**Data lines**
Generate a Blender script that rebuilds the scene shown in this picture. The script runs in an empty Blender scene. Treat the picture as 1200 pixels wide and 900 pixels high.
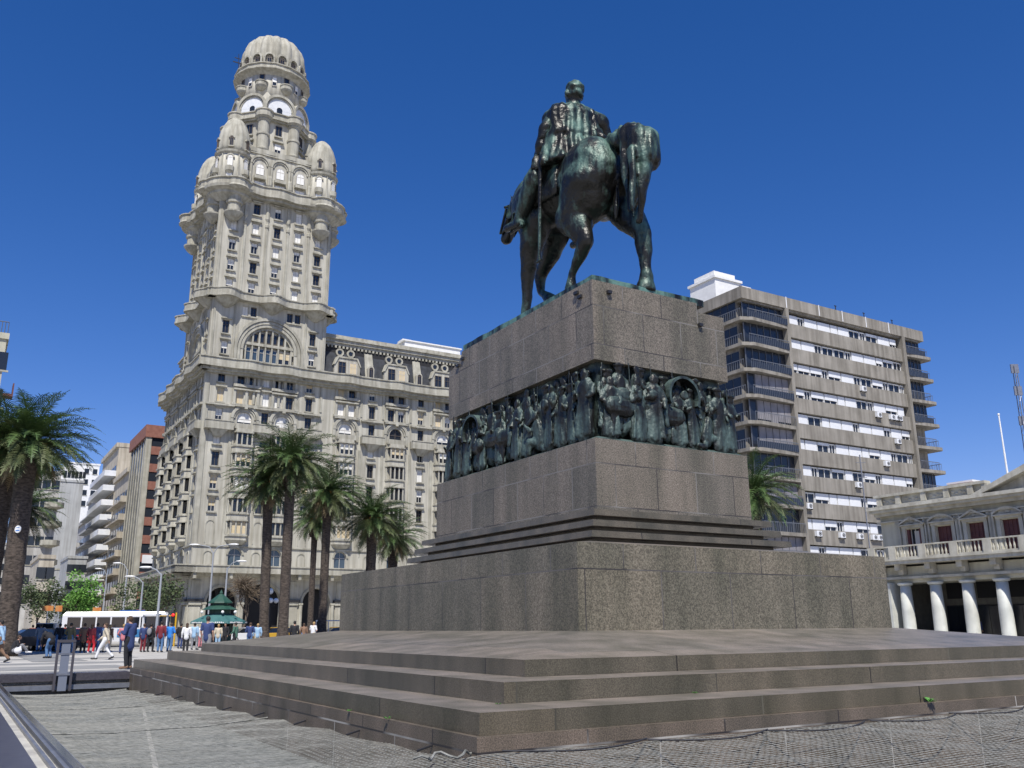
import bpy, bmesh, math, random
from mathutils import Vector, Matrix, noise as mnoise
PI = math.pi
R = math.radians
rnd = random.Random(7)
scene = bpy.context.scene
COL = scene.collection

# ------------------------------------------------------------ camera, sky, sun, exposure
cam = bpy.data.cameras.new('camera'); camo = bpy.data.objects.new('camera', cam); COL.objects.link(camo)
cam.sensor_width = 36; cam.lens = 31.72; cam.clip_start = .05; cam.clip_end = 6000
pt, rl = .2626, -.0069
fw = Vector((0, math.cos(pt), math.sin(pt))); up = Vector((0, -math.sin(pt), math.cos(pt))); rt = Vector((1, 0, 0))
r2 = rt*math.cos(rl)+up*math.sin(rl); u2 = -rt*math.sin(rl)+up*math.cos(rl)
M = Matrix((r2, u2, -fw)).transposed().to_4x4(); M.translation = Vector((0, 0, 1.35)); camo.matrix_world = M
scene.camera = camo
SUN_EL, SUN_AZ = R(56), R(177)          # azimuth measured from +Y towards +X
world = bpy.data.worlds.new('World'); scene.world = world; world.use_nodes = True
nt = world.node_tree; bg = nt.nodes['Background']
sky = nt.nodes.new('ShaderNodeTexSky'); sky.sky_type = 'NISHITA'; sky.sun_disc = False
sky.sun_elevation = SUN_EL; sky.sun_rotation = SUN_AZ; sky.air_density = 1.0; sky.dust_density = 0.0; sky.ozone_density = 3.5
sky.altitude = 0
hs = nt.nodes.new('ShaderNodeHueSaturation'); hs.inputs['Saturation'].default_value = 1.32
tn = nt.nodes.new('ShaderNodeMix'); tn.data_type = 'RGBA'; tn.blend_type = 'MULTIPLY'; tn.inputs[0].default_value = 1; tn.inputs[7].default_value = (1.2, 1.0, 1.32, 1)
nt.links.new(sky.outputs[0], hs.inputs['Color']); nt.links.new(hs.outputs[0], tn.inputs[6]); nt.links.new(tn.outputs[2], bg.inputs[0]); bg.inputs[1].default_value = .079
sl = bpy.data.lights.new('sun', 'SUN'); sl.energy = 5.0; sl.angle = R(.53); sl.color = (1, .955, .88)
so = bpy.data.objects.new('sun', sl); COL.objects.link(so)
sd = Vector((math.sin(SUN_AZ)*math.cos(SUN_EL), math.cos(SUN_AZ)*math.cos(SUN_EL), math.sin(SUN_EL)))
so.rotation_euler = sd.to_track_quat('Z', 'Y').to_euler(); so.location = (0, -20, 60)
vs = scene.view_settings; vs.view_transform = 'Standard'; vs.look = 'None'; vs.exposure = .22; vs.gamma = 1

# ------------------------------------------------------------ frames
TH = .5454
UL = Vector((-math.sin(TH), math.cos(TH), 0)); UR = Vector((math.cos(TH), math.sin(TH), 0))
MC = Vector((1.880, 25.348, 0))           # monument centre
def LW(w, l, z=0): return MC+UR*w+UL*l+Vector((0, 0, z))

# ------------------------------------------------------------ materials
MATS = {}
def mat(name, c1, c2=None, rough=.8, metal=0, scale=3, detail=4, bump=0, bscale=None, streak=0, spec=None, split=(.35, .65), coord='Object', stretch=None):
    if name in MATS: return MATS[name]
    m = bpy.data.materials.new(name); m.use_nodes = True; MATS[name] = m
    t = m.node_tree; b = t.nodes['Principled BSDF']; L = t.links.new
    b.inputs['Roughness'].default_value = rough; b.inputs['Metallic'].default_value = metal
    if spec is not None: b.inputs['Specular IOR Level'].default_value = spec
    if c2 is None and not bump and not streak:
        b.inputs['Base Color'].default_value = (*c1, 1); return m
    tc = t.nodes.new('ShaderNodeTexCoord'); vec = tc.outputs[coord]
    if stretch:
        mp = t.nodes.new('ShaderNodeMapping'); mp.inputs['Scale'].default_value = stretch; L(vec, mp.inputs[0]); vec = mp.outputs[0]
    out = None
    if c2 is not None:
        n = t.nodes.new('ShaderNodeTexNoise'); n.inputs['Scale'].default_value = scale; n.inputs['Detail'].default_value = detail; L(vec, n.inputs['Vector'])
        r = t.nodes.new('ShaderNodeValToRGB'); r.color_ramp.elements[0].position = split[0]; r.color_ramp.elements[1].position = split[1]
        r.color_ramp.elements[0].color = (*c1, 1); r.color_ramp.elements[1].color = (*c2, 1)
        L(n.outputs['Fac'], r.inputs[0]); out = r.outputs[0]
    if streak:
        mp = t.nodes.new('ShaderNodeMapping'); mp.inputs['Scale'].default_value = (1.6, 1.6, .09); L(tc.outputs['Object'], mp.inputs[0])
        n = t.nodes.new('ShaderNodeTexNoise'); n.inputs['Scale'].default_value = 1.3; n.inputs['Detail'].default_value = 6; L(mp.outputs[0], n.inputs['Vector'])
        r = t.nodes.new('ShaderNodeValToRGB'); r.color_ramp.elements[0].position = .35; r.color_ramp.elements[1].position = .62
        k = 1-streak; r.color_ramp.elements[0].color = (k, k*.98, k*.95, 1); r.color_ramp.elements[1].color = (1, 1, 1, 1); L(n.outputs['Fac'], r.inputs[0])
        mx = t.nodes.new('ShaderNodeMix'); mx.data_type = 'RGBA'; mx.blend_type = 'MULTIPLY'; mx.inputs[0].default_value = 1
        if out: L(out, mx.inputs[6])
        else: mx.inputs[6].default_value = (*c1, 1)
        L(r.outputs[0], mx.inputs[7]); out = mx.outputs[2]
    if out: L(out, b.inputs['Base Color'])
    else: b.inputs['Base Color'].default_value = (*c1, 1)
    if bump:
        n = t.nodes.new('ShaderNodeTexNoise'); n.inputs['Scale'].default_value = bscale or scale*3; n.inputs['Detail'].default_value = 5; L(vec, n.inputs['Vector'])
        bp = t.nodes.new('ShaderNodeBump'); bp.inputs['Strength'].default_value = bump; bp.inputs['Distance'].default_value = .05
        L(n.outputs['Fac'], bp.inputs['Height']); L(bp.outputs[0], b.inputs['Normal'])
    return m

def granite(name, c_lo, c_hi, bw=1.5, bh=.95, joints=True, rough=.5, off=0.0, joint_col=(.2, .19, .17), ns=34, riser=None):
    m = bpy.data.materials.new(name); m.use_nodes = True; MATS[name] = m
    t = m.node_tree; b = t.nodes['Principled BSDF']; L = t.links.new; N = t.nodes.new
    b.inputs['Roughness'].default_value = rough; b.inputs['Specular IOR Level'].default_value = .45
    tc = N('ShaderNodeTexCoord')
    sp = N('ShaderNodeSeparateXYZ'); L(tc.outputs['Object'], sp.inputs[0])
    sn = N('ShaderNodeSeparateXYZ'); L(tc.outputs['Normal'], sn.inputs[0])
    def mth(op, a, bb=None):
        n = N('ShaderNodeMath'); n.operation = op
        for i, q in enumerate((a, bb)):
            if q is None: continue
            if isinstance(q, (int, float)): n.inputs[i].default_value = q
            else: L(q, n.inputs[i])
        return n.outputs[0]
    ax = mth('ABSOLUTE', sn.outputs[0]); ay = mth('ABSOLUTE', sn.outputs[1]); az = mth('ABSOLUTE', sn.outputs[2])
    isx = mth('GREATER_THAN', ax, .7); isz = mth('GREATER_THAN', az, .7)
    hor = mth('ADD', mth('MULTIPLY', sp.outputs[0], mth('SUBTRACT', 1, isx)), mth('MULTIPLY', sp.outputs[1], isx))
    ver = mth('ADD', mth('MULTIPLY', sp.outputs[2], mth('SUBTRACT', 1, isz)), mth('MULTIPLY', sp.outputs[1], isz))
    cb = N('ShaderNodeCombineXYZ'); L(mth('ADD', hor, off), cb.inputs[0]); L(ver, cb.inputs[1])
    br = N('ShaderNodeTexBrick'); br.inputs['Scale'].default_value = 1; br.inputs['Brick Width'].default_value = bw; br.inputs['Row Height'].default_value = bh
    br.inputs['Mortar Size'].default_value = .012 if joints else 0; br.inputs['Mortar Smooth'].default_value = 0; br.inputs['Bias'].default_value = 0
    br.inputs['Color1'].default_value = (.84, .86, .86, 1); br.inputs['Color2'].default_value = (1.1, 1.07, 1.04, 1); br.inputs['Mortar'].default_value = (1, 1, 1, 1)
    L(cb.outputs[0], br.inputs['Vector'])
    n = N('ShaderNodeTexNoise'); n.inputs['Scale'].default_value = ns; n.inputs['Detail'].default_value = 6; n.inputs['Roughness'].default_value = .8; L(tc.outputs['Object'], n.inputs['Vector'])
    r = N('ShaderNodeValToRGB'); r.color_ramp.elements[0].position = .42; r.color_ramp.elements[1].position = .62
    r.color_ramp.elements[0].color = (*c_lo, 1); r.color_ramp.elements[1].color = (*c_hi, 1); L(n.outputs['Fac'], r.inputs[0])
    # large weathering stains running down
    mp = N('ShaderNodeMapping'); mp.inputs['Scale'].default_value = (1.5, 1.5, .22); L(tc.outputs['Object'], mp.inputs[0])
    n2 = N('ShaderNodeTexNoise'); n2.inputs['Scale'].default_value = 1.1; n2.inputs['Detail'].default_value = 7; L(mp.outputs[0], n2.inputs['Vector'])
    r2_ = N('ShaderNodeValToRGB'); r2_.color_ramp.elements[0].position = .33; r2_.color_ramp.elements[1].position = .68
    r2_.color_ramp.elements[0].color = (.62, .64, .58, 1); r2_.color_ramp.elements[1].color = (1.15, 1.12, 1.08, 1); L(n2.outputs['Fac'], r2_.inputs[0])
    def mul(a, c):
        x = N('ShaderNodeMix'); x.data_type = 'RGBA'; x.blend_type = 'MULTIPLY'; x.inputs[0].default_value = 1; L(a, x.inputs[6]); L(c, x.inputs[7]); return x.outputs[2]
    col = mul(mul(r.outputs[0], br.outputs['Color']), r2_.outputs[0])
    if joints:
        n3 = N('ShaderNodeTexNoise'); n3.inputs['Scale'].default_value = .7; L(tc.outputs['Object'], n3.inputs['Vector'])
        r3 = N('ShaderNodeValToRGB'); r3.color_ramp.elements[0].position = .45; r3.color_ramp.elements[1].position = .58
        r3.color_ramp.elements[0].color = (.035, .03, .028, 1); r3.color_ramp.elements[1].color = (*joint_col, 1); L(n3.outputs['Fac'], r3.inputs[0])
        x = N('ShaderNodeMix'); x.data_type = 'RGBA'; L(br.outputs['Fac'], x.inputs[0]); L(col, x.inputs[6]); L(r3.outputs[0], x.inputs[7]); col = x.outputs[2]
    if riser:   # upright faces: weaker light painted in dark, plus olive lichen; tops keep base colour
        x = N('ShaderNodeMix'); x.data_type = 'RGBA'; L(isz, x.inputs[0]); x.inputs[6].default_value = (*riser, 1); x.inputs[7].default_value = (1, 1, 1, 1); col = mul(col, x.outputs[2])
    L(col, b.inputs['Base Color'])
    bp = N('ShaderNodeBump'); bp.inputs['Strength'].default_value = .12; bp.inputs['Distance'].default_value = .02; L(n.outputs['Fac'], bp.inputs['Height']); L(bp.outputs[0], b.inputs['Normal'])
    return m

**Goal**
Exactly restate the lines from the beginning of the data through the line with "COL = scene.collection", and no others, keeping pictures out.

**Task response**
Generate a Blender script that rebuilds the scene shown in this picture. The script runs in an empty Blender scene. Treat the picture as 1200 pixels wide and 900 pixels high.
import bpy, bmesh, math, random
from mathutils import Vector, Matrix, noise as mnoise
PI = math.pi
R = math.radians
rnd = random.Random(7)
scene = bpy.context.scene
COL = scene.collection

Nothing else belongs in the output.